Everyone lies. When we receive a gift we don’t like, we lie to spare the gift-giver’s feelings and insist that we love it! When our child asks how we liked the trumpet solo he’s been practicing, we gush about how amazing it is—even though it definitely was not. Kids lie, too. The challenge for parents is to address lying in an age-appropriate and reasonable manner.

Why Kids May Choose to Lie

Kids’ reasons for lying are similar to adults’ reasons for lying: to be polite, to impress or protect someone, because they know they’ve done something wrong and fear they’ll get in trouble, to fit in, to get out of doing something they don’t want to do, and to test their boundaries. Developmentally, experts say, lying progresses in four stages:

  • Children three and under typically lie to protect themselves. For instance, if they accidentally spill a glass of milk they may leave the scene and later insist, “I didn’t do it!” They’re afraid to make you angry.
  • Children between the ages of three and seven have vivid imaginations and sometimes the line between fantasy and reality becomes blurred. These are the ages when imaginary friends may join your family.
  • Children aged five to ten are discovering what the concept of “lying,” as it relates to intentionally misleading someone, really means. Kids in this age range tend to self-police one another and tattle on others for lying.
  • By age 10, most kids understand what it means to lie and are more apt to lie intentionally to test their boundaries.

Intention Matters

Research conducted by researchers at McGill University suggests that from the age of six on, children of all ages learn to accurately detect when someone is telling a lie. However, between the ages of 10 and 12, kids begin to subconsciously weigh the intention behind a lie to determine if the person telling it should be punished.
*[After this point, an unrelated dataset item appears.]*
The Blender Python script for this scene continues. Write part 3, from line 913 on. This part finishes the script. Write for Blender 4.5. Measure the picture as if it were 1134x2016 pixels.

As a parent, that’s a worthwhile question to ask yourself when deciding how to react when you catch your child in a lie. Did he lie to get away with something forbidden or dangerous, or to get out of doing something he doesn’t want to do? Or did he lie because he’s scared of disappointing you, getting someone in trouble, or hurting someone’s feelings? Lying becomes problematic when it involves an issue that can harm the child or others, whether physically, academically, financially, socially, or otherwise.

The Appropriate Response from Parents

If a child lies about being the source of muddy footprints in the kitchen or insists he cleaned his room when he didn’t, it’s appropriate to talk to him about the virtue of honesty. It’s also appropriate to dish out a reasonable consequence (such as having him wipe up the mud or clean his room immediately).

Lies become problematic when they’re harmful or compulsive. For example, if your child tells you he’s at a friend’s house and you discover he’s actually roaming the neighborhood at night, if he falsely accuses another child of cheating to get him in trouble, or if he tells you he’s studying for a test but is actually playing on his phone, those are serious falsehoods. Additionally, a child who lies compulsively, even about things that are obviously false, such as “Justin Bieber is stopping by the house for dinner tonight,” that could signify a deeper issue that you may want to talk about with a professional.

Make the Punishment Fit the Crime

Research suggests punishing kids for lying could make them more prone to lie in the future. Instead, appeal to their sense of right and wrong—and reward them when, after you confront them about lying, they confess. You’ll still want to dish out consequences, but when you behave rationally, you’re teaching your kids to trust you. For instance, they may feel comfortable coming to you with sensitive topics (peer pressure, bullying, sex, drugs, alcohol, etc.) when they’re older. If you punish them for every transgression, they may simply work to become better liars.

Any time you catch your child being untruthful is a teachable moment—an opportunity to explain the importance of being truthful. Kids will learn naturally how to lie at a young age, your challenge as a parent is to teach them the virtues of being honest and let them know that there are consequences to harmful lies.